Quería escribirles de la nacencia de la oruga que es un tema socorrido para cuando la política se te anuda al cuello, te aprieta y te deja sin aire. Los hunos y los hotros. Quería yo, pero no pudo ser. Ayer, en el desayuno, me asaltaron sendos artículos en los periódicos locales sobre Iván Redondo. Parejos los dos. Ya saben, vino y antes de irse derrochó ocurrencias. Entonces fue, entre el primer sorbo de café con leche y el segundo bocado de cachuela, cuando me saltó al ruedo el toro y, en habiendo toro, hay torero.

Dos veces he compartido mesa y mantel con Iván Redondo. La primera en Mérida y creo que pagó él (o ustedes, eso no lo puedo asegurar).
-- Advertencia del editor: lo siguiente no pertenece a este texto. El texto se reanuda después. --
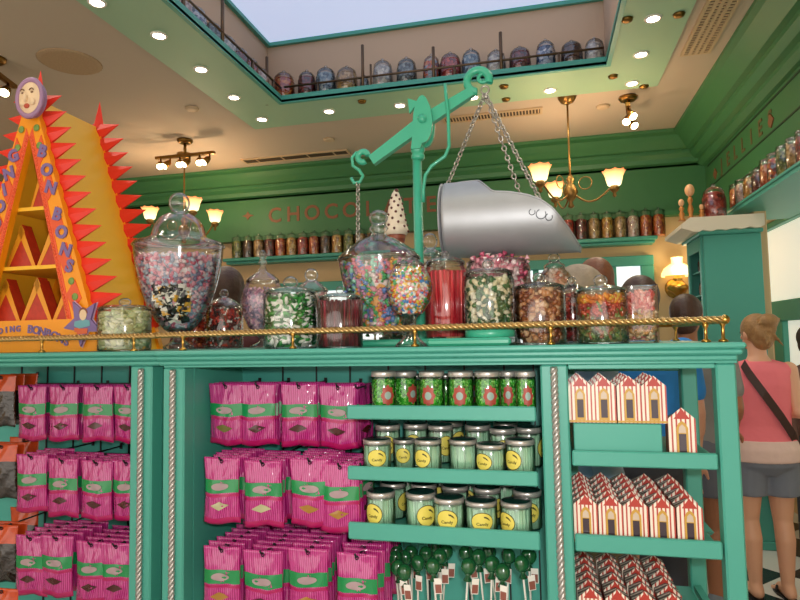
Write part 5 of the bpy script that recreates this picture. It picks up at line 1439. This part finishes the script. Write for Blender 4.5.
def person(label, loc, rz, h, skin, hair, shirt, trousers, shoe, arms=('down', 'down'), sleeve=.5, leglen=1.0, hairstyle='short', female=False, extras=None, hem=None, turn=0.0):
    k = h / 1.70
    root = empty('person', (loc[0], loc[1], 0), label, 'person')
    T = Matrix.Translation((loc[0], loc[1], 0)) @ Matrix.Rotation(rz, 4, 'Z') @ Matrix.Scale(k, 4)
    sw = .172 if female else .178; hw = .178 if female else .155; ww = .142 if female else .142
    b = MB()
    ARM = {'down': ((.215, -.02, 1.11), (.225, .05, .87)), 'front': ((.20, -.04, 1.12), (.12, .19, 1.10)), 'akimbo': ((.33, -.07, 1.13), (.20, .10, 1.02)), 'bent': ((.235, -.03, 1.12), (.17, .14, .98)), 'hold': ((.21, .02, 1.12), (.05, .22, 1.24)), 'up': ((.26, .14, 1.36), (.24, .30, 1.56))}
    joints = {}
    for s_, am in ((-1, arms[0]), (1, arms[1])):
        e, w = ARM[am]; sh = Vector((s_ * sw, 0, 1.375)); e = Vector((s_ * e[0], e[1], e[2])); w = Vector((s_ * w[0], w[1], w[2]))
        joints[s_] = (sh, e, w)
        cap(b, [sh, e, w], [.052 if female else .058, .040, .028], 12)
        cap(b, [e, e.lerp(w, .35)], [.040, .041], 10)
        hand(b, w, (w - e), s_, 1.0)
        hp = Vector((s_ * .088, 0, .86)); kn = Vector((s_ * .095, .015, .465)); an = Vector((s_ * .09, -.015, .085))
        cap(b, [hp, hp.lerp(kn, .5), kn], [.092, .078, .056], 14)
        cap(b, [kn, kn.lerp(an, .3) + Vector((0, -.018, 0)), an], [.054, .056, .036], 14)
        cap(b, [an, an + Vector((0, -.03, -.045))], [.037, .036], 10); cap(b, [an + Vector((0, -.02, -.045)), an + Vector((s_ * .01, .13, -.058))], [.036, .026], 10)
        for tk in range(5): cap(b, [an + Vector((s_ * (.035 - .016 * tk), .12, -.066)), an + Vector((s_ * (.037 - .017 * tk), .165 - .006 * tk * (1 if tk > 1 else 0), -.070))], [.0135 if tk == 4 else .010] * 2, 7)
    b.loft([(0, -.01, .78, .12, .085), (0, -.015, .86, hw, .112), (0, -.01, .93, hw * .97, .105), (0, 0, 1.04, ww, .092), (0, 0, 1.17, ww * 1.1, .10), (0, 0, 1.29, sw * .95, .11), (0, -.01, 1.375, sw * .92, .085), (0, -.01, 1.42, .085, .06), (0, 0, 1.465, .054, .054), (0, .012, 1.54, .050, .052)], 22)
    H = Vector((0, .02, 1.605))
    HM = Matrix.Translation(H) @ Matrix.Rotation(turn, 4, 'Z')
    def hd(mb, c, r, sc): mb.ball(HM @ Vector(c), r, 16, 12, 0, sc, HM.to_3x3().to_4x4())
    hd(b, (0, -.005, .012), .09, (.84, 1.05, 1.05)); hd(b, (0, .022, -.048), .062, (.88, .98, 1.0)); hd(b, (0, .05, -.085), .030, (1, .9, .7))
    cap(b, [HM @ Vector((0, .088, .012)), HM @ Vector((0, .106, -.026))], [.010, .015], 8)
    for s_ in (-1, 1): hd(b, (s_ * .077, -.005, -.008), .026, (.35, .7, 1.15))
    hd(b, (0, .083, -.058), .016, (1.5, .6, .7))
    b.xf(T)
    body = remeshed('body', b, skin, root, .0062 * k, 5)
    ey = MB()
    for s_ in (-1, 1): hd(ey, (s_ * .032, .074, .006), .012, (1.1, .8, .75))
    part('eyes', ey.xf(T), mat('eye_dark', '#2a1c18', .2), root)
    lp = MB(); hd(lp, (0, .094, -.058), .012, (1.7, .45, .45)); part('lips', lp.xf(T), mat('lip_colour', '#a85a52', .4), root)
    # hair
    hm = MB(); hd(hm, (0, -.016, .026), .098, (.88, 1.03, 1.02))
    if hairstyle == 'bun':
        hd(hm, (0, -.06, -.03), .07, (1, .8, 1.1)); hd(hm, (.01, -.10, .075), .052, (1.25, .95, .9)); hd(hm, (.028, -.105, .03), .03, (1, .8, 1.5)); hd(hm, (-.04, -.09, .005), .034, (1, .8, 1.5))
        for q_ in range(16): cap(hm, [HM @ Vector((random.uniform(-.06, .06), -.085, random.uniform(-.04, .09))), HM @ Vector((random.uniform(-.1, .1), -.125, random.uniform(-.13, .14)))], [.013, .006], 6)
    elif hairstyle == 'long':
        for x in (-.07, -.035, 0, .035, .07): cap(hm, [HM @ Vector((x, -.05, .02)), HM @ Vector((x * 1.15, -.075, -.12)), HM @ Vector((x * 1.2, -.07, -.25))], [.045, .042, .022], 8)
        for s_ in (-1, 1): cap(hm, [HM @ Vector((s_ * .078, .01, .03)), HM @ Vector((s_ * .088, .015, -.08)), HM @ Vector((s_ * .085, .01, -.2))], [.028, .03, .014], 8)
    elif hairstyle == 'bob':
        hd(hm, (0, -.04, -.045), .085, (1, .85, 1.25))
        for s_ in (-1, 1): cap(hm, [HM @ Vector((s_ * .07, -.01, .02)), HM @ Vector((s_ * .078, .0, -.06)), HM @ Vector((s_ * .072, .0, -.12))], [.026, .026, .012], 8)
    else:
        hd(hm, (0, -.045, -.03), .072, (1, .8, 1.1))
    hm.xf(T); remeshed('hair', hm, hair, root, .0075 * k, 3)
    # top
    t = MB(); g = .013
    t.loft([(0, -.012, .84 if not hem else .90, hw + .024, .135), (0, -.01, .885 if not hem else .92, hw + .020, .128), (0, -.008, .95, hw + g, .118), (0, 0, 1.04, ww + g + .012, .108), (0, 0, 1.17, ww * 1.1 + g + .004, .115), (0, 0, 1.29, sw * .95 + g, .124), (0, -.01, 1.375, sw * .93 + g * .8, .098), (0, -.012, 1.425, .09, .072), (0, -.012, 1.432, .07, .064)], 26)
    for s_ in (-1, 1):
        sh, e, w = joints[s_]
        if sleeve > 0:
            if sleeve <= .6: cap(t, [sh + Vector((-s_ * .03, 0, 0)), sh, sh.lerp(e, sleeve * 1.3)], [.06, .068, .062], 14)
            else: cap(t, [sh, e, e.lerp(w, .9)], [.068, .054, .042], 14)
        else: cap(t, [Vector((s_ * .07, -.01, 1.41)), Vector((s_ * (sw - .02), -.005, 1.37))], [.035, .05], 10)
    t.xf(T); remeshed('top', t, shirt, root, .009 * k, 4)
    if hem:
        remeshed('undershirt', MB().loft([(0, -.014, .825, hw + .030, .142), (0, -.012, .90, hw + .028, .137), (0, -.01, .955, hw + .010, .118)], 26).xf(T), hem, root, .008 * k, 2)
    # trousers
    tr = MB().loft([(0, -.01, .74, .09, .085), (0, -.012, .80, hw + .010, .13), (0, -.015, .86, hw + .016, .138), (0, -.012, .92, hw + .012, .128)] + ([] if hem else [(0, -.006, .98, hw * .93 + .008, .108)]), 24)
    for s_ in (-1, 1):
        hp = Vector((s_ * .088, 0, .86)); kn = Vector((s_ * .095, .012, .465)); an = Vector((s_ * .09, -.012, .10))
        if leglen <= .6: tr.tube([hp, hp.lerp(kn, leglen * .9), hp.lerp(kn, leglen * 1.1)], 0, 18, 0, True, [.108, .104, .104])
        else: cap(tr, [hp, kn, kn.lerp(an, (leglen - .6) / .4)], [.106, .078, .066], 16)
    tr.xf(T); remeshed('shorts' if leglen <= .6 else 'trousers', tr, trousers, root, .009 * k, 3)
    for s_ in (-1, 1):
        an = Vector((s_ * .09, -.015, .085)); f = MB()
        if shoe[0] == 'sandal':
            pr = [(an.x + .045 * cos(a) * (1.0 if sin(a) > 0 else .85), an.y + .05 + .135 * sin(a)) for a in [2 * pi * q_ / 22 for q_ in range(22)]]
            f.prism(pr, .001, .014, 'Z'); f.xf(T); part('sandal', f, shoe[1], root)
            f = MB(); f.tube([(an.x - .046, an.y + .06, .014), (an.x - .03, an.y + .08, .045), (an.x + s_ * -.012, an.y + .125, .028), (an.x + .03, an.y + .08, .045), (an.x + .046, an.y + .06, .014)], .007, 6); part('sandal_strap', f.xf(T), shoe[1], root)
        else:
            cap(f, [an + Vector((0, -.03, -.035)), an + Vector((0, .05, -.035)), an + Vector((s_ * .008, .15, -.046))], [.047, .05, .036], 14); cap(f, [an + Vector((0, -.01, -.01)), an + Vector((0, -.012, .02))], [.046, .044], 12)
            f.xf(T); remeshed('shoe', f, shoe[1], root, .007 * k, 3)
            so = MB(); pr = [(an.x + .050 * cos(a), an.y + .055 + .145 * sin(a)) for a in [2 * pi * q_ / 22 for q_ in range(22)]]
            part('shoe_sole', so.prism(pr, .001, .022, 'Z').xf(T), WHITE, root)
    if extras: extras(root, T)
    return root
SK1 = mat('skin_tan', '#e6ae8c', .5, noise=.06, nscale=6); SK2 = mat('skin_brown', '#a8704f', .5); SK3 = mat('skin_pink', '#d09a80', .5)
HB = mat('hair_light_brown', '#a27a4c', .55, noise=.45, nscale=30, bump=.4, bscale=90); HD = mat('hair_dark', '#4a3226', .5, noise=.3, nscale=40, bump=.3, bscale=90); HM_ = mat('hair_auburn', '#7f4c30', .5, noise=.4, nscale=30, bump=.3, bscale=90); HG = mat('hair_grey', '#a8957f', .6, noise=.3, nscale=30, bump=.3, bscale=90)
def cloth(n, c): return mat('cloth_' + n, c, .85, noise=.12, nscale=9, bump=.25, bscale=25)
def strap(root, T):
    p = [(-.115, -.075, 1.42), (-.10, -.122, 1.36), (-.03, -.143, 1.24), (.06, -.138, 1.10), (.13, -.112, .99), (.175, -.04, .93)]
    mb = MB(); P = [T @ Vector(q) for q in p]
    w = (T.to_3x3() @ Vector((.5, 0, .85))).normalized() * .024
    vs = []
    for q in P: vs += [q + w, q - w, q + w + Vector((0, .006, 0)), q - w + Vector((0, .006, 0))]
    fs = []
    for i in range(len(P) - 1):
        a = i * 4; b = a + 4
        fs += [(a, a + 1, b + 1, b), (a + 2, b + 2, b + 3, a + 3), (a, b, b + 2, a + 2), (a + 1, a + 3, b + 3, b + 1)]
    part('bag_strap', mb.add(vs, fs), mat('strap_brown', '#3f2620', .5), root)
q = atZ(771.5, 597, 0)
person('person in coral tank top, grey shorts and sandals, dark strap across the back', (q.x, q.y), radians(4), 1.59, SK1, HB, cloth('coral', '#ff7f88'), cloth('grey_denim', '#7c828e'), ('sandal', BLACK), ('front', 'front'), 0, .56, 'bun', True, strap, cloth('blush', '#e8c8bc'), turn=.35)
def at_head(px, Y): return (atY(px, 320, Y).x, Y)
person('person in blue shirt with dark hair behind the square jar', at_head(641, 3.0), radians(10), 1.755, SK3, HD, cloth('blue', '#2a86d8'), cloth('dark', '#3a3c44'), ('shoe', cloth('shoe_dark', '#3a3a40')), ('down', 'down'), .5, 1.0)
q = atZ(707, 578, 0)
person('person in grey shirt and shorts with a bent bare arm, grey sneakers', at_head(686, 3.62), radians(-30), 1.70, SK2, HD, cloth('grey', '#8e8c88'), cloth('slate_shorts', '#6a6e78'), ('shoe', cloth('sneaker', '#7d8890')), ('front', 'bent'), .5, .5)
person('person with auburn hair and charcoal top in front of the far window', at_head(598, 3.5), radians(20), 1.91, SK3, HM_, cloth('charcoal', '#4a4844'), cloth('jeans', '#3f4a60'), ('shoe', cloth('shoe_brown', '#4a342a')), ('down', 'down'), .9, 1.0, 'bob')
person('person with grey hair and pale blue shirt beyond the round peach jar', at_head(579, 2.36), radians(-75), 1.745, SK3, HG, cloth('pale_blue', '#8ea6c4'), cloth('khaki', '#8a7a60'), ('shoe', cloth('shoe_tan', '#6a523c')), ('down', 'down'), .9, 1.0)
person('person with dark hair reaching up behind the big apothecary jar', at_head(226, 2.75), radians(30), 1.86, SK3, HD, cloth('maroon', '#5a2a2a'), cloth('navy', '#2a3040'), ('shoe', cloth('shoe_black', '#26262a')), ('down', 'front'), .9, 1.0)
person('shorter person with dark brown hair beyond the coral tank top', (1.72, 4.5), radians(200), 1.53, SK2, HD, cloth('brown', '#6a4a40'), cloth('dark', '#3a3c44'), ('shoe', cloth('shoe_dark', '#3a3a40')), ('down', 'down'), .9, 1.0)

# ================================================================= LIGHT AND CAMERA
fl = light('POINT', (.05, .01, 1.575), 41, (1.0, .98, .95), .03, 'camera_flash')
w = bpy.data.worlds.new('shop'); SC.world = w; w.use_nodes = True
bg = w.node_tree.nodes['Background']; bg.inputs['Color'].default_value = (1.0, .91, .80, 1); bg.inputs['Strength'].default_value = 1.6
cam = bpy.data.cameras.new('camera'); cam.sensor_width = 36; cam.lens = 36 * FOC / 800; cam.clip_start = .02
co = bpy.data.objects.new('camera', cam); COL.objects.link(co)
R = Matrix((CX, CY, CU)).to_4x4(); R.translation = CAM
co.matrix_world = R
SC.camera = co
vs_ = SC.view_settings; vs_.view_transform = 'Standard'; vs_.look = 'None'; vs_.exposure = 0.2; vs_.gamma = 1; vs_.use_curve_mapping = False
SC.cycles.max_bounces = 10; SC.cycles.transparent_max_bounces = 24; SC.cycles.caustics_reflective = False; SC.cycles.caustics_refractive = False
SC.cycles.sample_clamp_indirect = 4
La segunda fue en Badajoz, un par de años después, y pagué yo. Hecho este último que recuerdo sin sombra de duda. Eso y que fue su última cena en Extremadura antes de levantar el vuelo.

De Iván me hablan mal muchos. Los más sesudos de sus compañeros de gobierno y los más sañudos de los que tenía enfrente. Las maledicencias de los primeros siempre me resultaron más sustanciales que las de los segundos, precisamente por venir de quienes venían. También es cierto que Iván cerró algunos grifos y que la sed desata las malas lenguas. Las críticas de estos últimos tampoco me sorprenden.

En ambas dos comidas nos acompañó José Manuel Gordillo, faro de la derecha local, y, al menos para mí, y sin que me turbe la amistad, uno de los más despiertos analistas políticos extremeños. ¿He dicho uno de los más? Borren. Pongan el más. El más lúcido. A la derecha, por supuesto.

La primera fue en un reservado del antiguo Gonzalo Valverde. Iván es un hombre de reservado y reservado. Recuerdo la poca luz y el mucho verbo. Físicamente se me asemejaba a un viejo condiscípulo mío, ya fallecido; bajo, reunido de carnes, algo rosáceo de tez y calvirolo. Iván me pareció enamorado de su profesión. Si fuera viperino diría que me resultó también enamorado de sí mismo; pero eso no es cierto o no me lo pareció. La perorata fue larga. Siendo vasco, como yo, traté de aligerar la densidad de la prédica con algunas chanzas de índole culinaria. Pinché. En general desconfío del vasco que no santifica los pucheros. Quizás Iván no sea vasco. Le llamé jesuita por guiputxi, por los muebles que le adornaban la azotea y por tan ascético desprecio de los chuletones de a kilo. No se inmutó, siguió con su rollo: los caucus de Iowa y su extrapolación a la circunscripción electoral de Almendralejo. Él no se inmutó, yo no me impresioné.

Algún tiempo después escribí una columna no laudatoria en grado sumo hacia su gestión. Según mi amigo Gordillo, Iván se lo tomó a mal y en algún acto en el que coincidimos hizo por no saludarme. Gordillo, que es mi nube, analógica pero nube, así me lo recuerda. Ni me importó, ni lo recuerdo.

Cuando le perdió las llaves y las elecciones a Monago me dio pena. De Iván. Así que, antes de perderle la pista, quise corresponder a su invitación primera. Los vizcaínos no somos menos que los guipuzcoanos. Cenamos en Lugaris. Los tres. En otro apartado. Esa noche, día laborable, el comedor estaba absolutamente vacío. No paró de hablar. Se justificaba. Pero ni una palabra de rencor para nadie. Ladino pero no colérico, volvió a su matraca de siempre. Así le recuerdo: leído y abstraído en la profesión que profesa (y que le sorbe el seso). Y decidido a triunfar. Iván llevaba esa noche su destino herrado en la frente. El hierro del taimado vendedor de melones entre toneladas de políticos obtusos.

A eso de las doce vino a buscarle el negro haiga oficial. Como a Cenicienta. Blancos pañuelos al viento. Quedé a solas en el muelle de la despedida con mi hermano Gordillo. Y me dio pena. No lo puedo evitar, a mí me da mucha pena que los chóferes no cenen con los gerifaltes.